For Elinor, on the other hand, love moves slowly and more cautiously, through mazy corridors of silence. “Thou and I are too wise to woo peaceably,” remarks Shakespeare’s chary Benedick to his (ultimately) beloved Beatrice. The same holds true, though with a different emotional infrastructure (self-constraint, not barbed banter) for Austen’s very wise Elinor and her almost preposterously inhibited admirer Edward Ferrars.

Apparently, then, Elinor=Sense and Marianne=Sensibility. Are we supposed to choose between them? Austen gives us plenty of cues for doing so. Marianne’s mistakes are as self-evident and self-destructive as those of a horror-movie ingénue; you want to shout her out of danger as quickly as possible. Elinor’s self-possession, by contrast, is hard-won and heroic under excruciating assault.
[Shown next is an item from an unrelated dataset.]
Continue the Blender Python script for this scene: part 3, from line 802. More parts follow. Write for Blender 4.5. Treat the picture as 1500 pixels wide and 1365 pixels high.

Better still, if you opt to side with Sense you get to laugh a lot, and not always kindly, at those who lack it—easily the majority in any Austen novel.

But not so fast.

Austen does much to make the sisters mirror rather than rival each other. Elinor is agonized by the passions she can’t express. Marianne, passionately devoted to music and theatrics, is hypnotic in herself, and turns out to possess sense aplenty. In the sisters’ bond with one another, Austen draws a beautiful map of the bicameral human psyche, then invites us to wind our way, back and forth, throughout the whole terrain.

Music and theater can each move on their own through that wide landscape too; in combination, they can suffuse it with extraordinary life. If you believe that sense and sensibility, taken in tandem, are what make us tick, you’ve come to the right place. That mix is one of the things that musicals do best.